In a decision everyone could have seen coming, the Supreme Court has now ruled that former president Trump, and future presidents, enjoy broad immunity from criminal prosecution provided that their actions could fairly, even arguably, be considered “official acts.”
Although cloaked in the language of a relatively narrow procedural ruling, one that sends the case back to the district court for further proceedings, it is hard to see this as anything other than raw politics, a thumb on the political scale for a candidate for the most important elected office in the nation from the highest and most powerful court in the land.
The Court has remanded the matter back to the district court to sort through the allegations contained in the criminal charges to determine which of those allegations are “official acts” and which are not. The trial judge must now make findings as to which allegations fall within this new, sweeping immunity and which are outside of it. And none of that has anything to do with the former president’s guilt or innocence with respect to any of these charges.
What is more, such proceedings could take months, at a minimum, and would certainly be appealed once again. As a result, the Court has effectively ended any hope that the former president will stand trial for the effort to overturn the results of the 2020 election in time for voters to have information as to his guilt or innocence for those charges before the 2024 election.
But delay was the name of the game for the Court in this case. Last December, when the Colorado Supreme Court ruled that the former president could not appear on the ballot in the 2024 election under the Insurrection Clause of the 14th Amendment to the Constitution, the Court acted swiftly, granting oral argument in a matter of weeks and issuing a decision less than one month after that.
In this case, the Court was asked by special prosecutor Jack Smith to take the appeal directly from the district court’s order, putting it on a similarly fast track, and which it does in cases of high importance such as this. It declined to do so.
Instead, it allowed the federal appeals court for the District of Columbia to issue its ruling, which it did quickly. On Feb. 6, 2024, that court affirmed the lower court’s finding that the former president was not immune from prosecution. Once that decision was appealed, instead of hearing oral argument on an accelerated schedule similar to how it heard the Colorado case, such argument was scheduled six weeks later.

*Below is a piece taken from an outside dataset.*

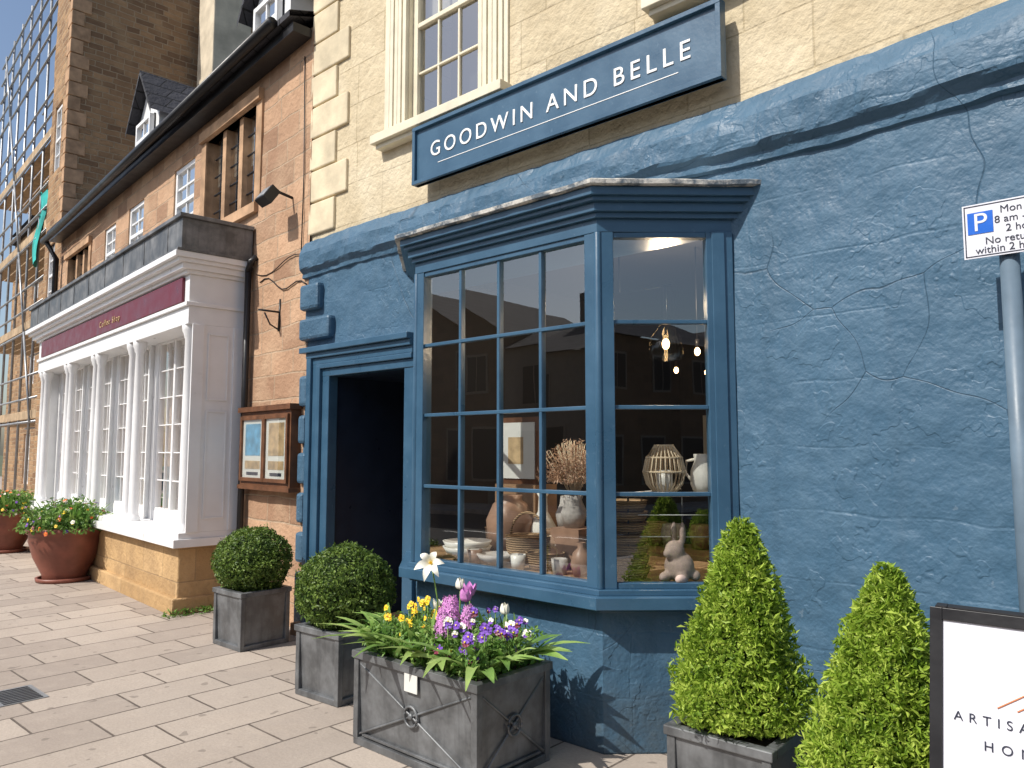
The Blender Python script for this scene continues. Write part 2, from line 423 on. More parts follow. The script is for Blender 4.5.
# cornice
mb = MB(); prof = [(0, 3.20), (.022, 3.21), (.026, 3.245), (.058, 3.275), (.066, 3.29), (.070, 3.36), (.068, 3.425), (.058, 3.445), (.030, 3.50), (.006, 3.545), (-.04, 3.555)]
xs = np.arange(-6.12, 6.0, .035); vs = []; fs = []
for x in xs:
    grow = min(1, max(0, (x+2.3)/1.0))
    for k, (p, z) in enumerate(prof):
        w = noise.noise(Vector((x*.9, 0, 7)))*.022+noise.noise(Vector((x*8, k*.9, 2)))*.008
        zz = z+(z-3.55)*.20*grow
        vs.append((x, wy(x)-p*(1+.25*grow)-noise.noise(Vector((x*6, k*.9, 1)))*.012-noise.noise(Vector((x*17, k*1.7, 1)))*.005, zz+w))
m = len(prof)
for i in range(len(xs)-1):
    for k in range(m-1): fs.append((i*m+k, (i+1)*m+k, (i+1)*m+k+1, i*m+k+1))
fs.append(tuple(range(m)))
mb.add(vs, fs, BW, False); mb.build('cornice', BB)
# blue rusticated blocks + surround
mb = MB()
for z0, z1, xr in ((2.60, 2.80, -5.62), (2.88, 3.12, -5.80), ): mb.box(-6.10, xr, 3.83, 3.95, z0, z1, BW)
for z0, z1, xr in ((2.0, 2.28, -5.97), (1.66, 1.92, -6.0), (1.3, 1.58, -5.97), (.95, 1.22, -6.0), (.6, .87, -5.97), (.02, .52, -5.95)): mb.box(-6.11, xr, 3.85, 3.95, z0, z1, BW)
mb.build('rusticated_blocks', BB, .03)
mb = MB()
for (a, b, pr) in ((-5.99, -5.93, .03), (-5.93, -5.86, .085), (-5.86, -5.78, .06), (-5.78, -5.73, .075), (-5.73, -5.63, .045)):
    mb.box(a, b, D-pr, D+.05, 0, 2.25+abs(a+5.65)*.75, BP)
for (a, b, pr) in ((2.25, 2.32, .047), (2.32, 2.36, .073), (2.36, 2.42, .062), (2.42, 2.47, .088), (2.47, 2.52, .12)):
    mb.box(-5.65-(b-2.25)*1.3, -4.5, D-pr, D+.052, a, b, BP)
mb.box(-4.62, -4.5, D-.04, D+.05, 0, 2.25, BP)
mb.box(-6.0, -4.5, D-.14, D+.8, -.01, .10, MULL)
mb.build('door_surround', BB, .006)
mb = MB()
mb.box(-5.72, -5.652, D+.055, D+1.0, 0, 2.3, NAVY); mb.box(-4.598, -4.54, D+.055, D+1.0, 0, 2.3, NAVY); mb.box(-5.65, -4.6, D+.055, D+1.0, 2.252, 2.3, NAVY)
mb.box(-5.65, -4.6, D+.97, D+1.02, 0, 2.25, NAVY)
mb.box(-5.55, -4.72, D+.93, D+.972, .25, .95, NAVY); mb.box(-5.5, -4.77, D+.955, D+.968, 1.1, 2.1, DARK)
mb.box(-4.74, -4.69, D+.10, D+.95, .1, 2.2, TABLE)
mb.box(-4.745, -4.741, D+.15, D+.55, 1.1, 2.1, PTAN)
mb.tube([(-4.9, D+.92, 1.0), (-4.9, D+.88, 1.0), (-4.9, D+.88, 1.12)], .012, STEEL)
mb.build('entrance_door', BB, .004)
# quoins cream
mb = MB(); z = 3.6; k = 0
while z < 7.4:
    mb.box(-6.085, -5.50 if k % 2 else -5.68, 3.898, 3.96, z, z+.295, CREAMQ); z += .31; k += 1
mb.build('quoins', BB, .012)
# sash windows upper
mb = MB()
for (a, b, c, d) in W:
    y = wyc((a+b)/2)
    mb.sash(a, b, c, d, y+.07, 3, 4, CREAMP, GL2, .055, .02, True, True, .45)
    for s in (-1, 1):
        e = a if s < 0 else b
        for q in range(5):
            x0 = e+s*(.01+q*.052); x1 = x0+s*.042; mb.box(min(x0, x1), max(x0, x1), y-.035-.006*(q % 2), y+.05, c, d+.05, CREAMP)
        x0 = e+s*.008; x1 = e+s*.30; mb.box(min(x0, x1), max(x0, x1), y-.018, y+.049, c-.0, d+.06, CREAMP)
    mb.box(a-.36, b+.32, y-.12, y+.1, c-.075, c, CREAMP); mb.box(a-.33, b+.29, y-.08, y+.1, c-.115, c-.075, CREAMP)
    mb.box(a-.34, b+.34, y-.10, y+.05, d+.06, d+.16, CREAMP)
mb.build('sash_windows', BB, .005)

# bay window
def bp(o, yb=3.93): return [(-4.495-1.494*o, yb), (-3.94-.384*o, 3.4-o), (-2.42+.384*o, 3.4-o), (-1.865+1.494*o, yb)]
mb = MB()
mb.prism(bp(-.02), -.01, .76, BW)
mb.build('bay_base', BB, .02)
mb = MB()
mb.prism(bp(.03), .742, .768, BP); mb.prism(bp(.10), .768, .832, BP); mb.prism(bp(.045), .832, .862, BP)
mb.prism(bp(.015), 2.81, 2.885, BP); mb.prism(bp(.04), 2.885, 2.915, BP); mb.prism(bp(.065), 2.915, 2.965, BP); mb.prism(bp(.095), 2.965, 2.99, BP); mb.prism(bp(.12), 2.99, 3.035, BP)
zb, zt = .862, 2.81
def cantM(o, a): return Matrix.Translation((*o, 0)) @ Matrix.Rotation(a, 4, 'Z')
def paneset(x0, x1, cols, w0, w1, L):
    mb.box(w0, x0, -.012, .07, zb, zt, BP); mb.box(x1, w1, -.012, .07, zb, zt, BP)
    mb.box(x0, x1, -.005, .06, zb, zb+.03, BP); mb.box(x0, x1, -.005, .06, zt-.03, zt, BP)
    a, b, c, d = x0, x1, zb+.03, zt-.03
    for i in range(1, cols): x = a+(b-a)*i/cols; mb.box(x-.011, x+.011, .005, .045, c, d, BP)
    for j in range(1, 4): z = c+(d-c)*j/4; mb.box(a, b, .003, .043, z-.011, z+.011, BP)
    for i in range(cols):
        for j in range(4):
            xa = a+(b-a)*i/cols; xb = a+(b-a)*(i+1)/cols; za = c+(d-c)*j/4; zb2 = c+(d-c)*(j+1)/4
            e = [random.uniform(-.0028, .0028) for _ in range(2)]
            mb.quad((xa, .024+e[0], za), (xb, .024-e[0], za), (xb, .024-e[0]+e[1], zb2), (xa, .024+e[0]+e[1], zb2), GL)
mb.M = Matrix.Translation((0, 3.4, 0)); paneset(-3.86, -2.505, 4, -3.94, -2.42, 0)
Lc = .747
mb.M = cantM((-2.42, 3.4), rad(42)); paneset(.085, .60, 1, 0.0, Lc, 0)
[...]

Nearly five months after the appellate court reached its ruling, on the last day of the term, the Court issued today’s ruling. In other words, the Court took nearly twice as long to consider the Trump immunity claim than it did on his ballot access claim. In one case, speed favored the former president; in the other, delay did. The Court obliged in both instances.
There was another path. It could have considered this case along the same sort of fast track on which it ruled on the Colorado case. What is more, as Justice Sotomayor pointed out her dissent that, at oral argument, Trump’s lawyer made a number of damning concessions that a range of the president’s alleged actions were clearly outside of the former president’s official acts.
“The relationship between the President and the people he serves has shifted irrevocably,” Sotomayor wrote in her dissent. “In every use of official power, the President is now a king above the law.”
The Court could have made it clear that there are allegations that are outside the scope of the president’s official acts, and the immunity claim is unavailing with respect to at least those claims. Nevertheless, the Court’s conservative majority ruled that all of the allegations must be reviewed by the district court, effectively ending any hope that the former president will face a trial on the merits for the events of Jan. 6 and related actions.
The Court did not outright say the president can shoot someone on Fifth Avenue and get away with it, or order a political rival assassinated or jailed. But if one might argue that such actions fell within a president’s official acts, like if he or she ordered the Vice President to do it, the president might just be immune from prosecution for doing so.
Instead of explicitly granting a president such authority, it did something nearly as troubling, especially in the context of an upcoming election. The majority throws up its hands and says it is in no position to review the facts of a coup attempt that unfolded in real time, on television.
“It’s not just the substance and scope of the ruling, but the manner in which they got to it, that should cause all Americans great pause.”
In a term when the conservative majority on the Court has second-guessed prosecutors, the entire administrative state, and basically anyone but themselves, it now suddenly finds some humility. Even when a litigant makes damning admissions, the majority found that it could not possibly assess the allegations as to whether they could fairly be construed as official or unofficial acts.
It’s not just the substance and scope of the ruling, but the manner in which they got to it, that should cause all Americans great pause. In an effort to appear even handed, many will see this as another example of the Court picking sides—and the fruition of Trump’s mission, when he was president and had the power to do so, to stack the court with conservative nominees to rubber-stamp his agenda.
The American people have historically placed great trust in the Court as an institution. Such trust has steadily eroded in recent years, hitting its lowest point after its decision in Dobbs v. Jackson Women’s Health Organization which overturned Roe v. Wade. Today’s decision is likely to reduce that trust even further.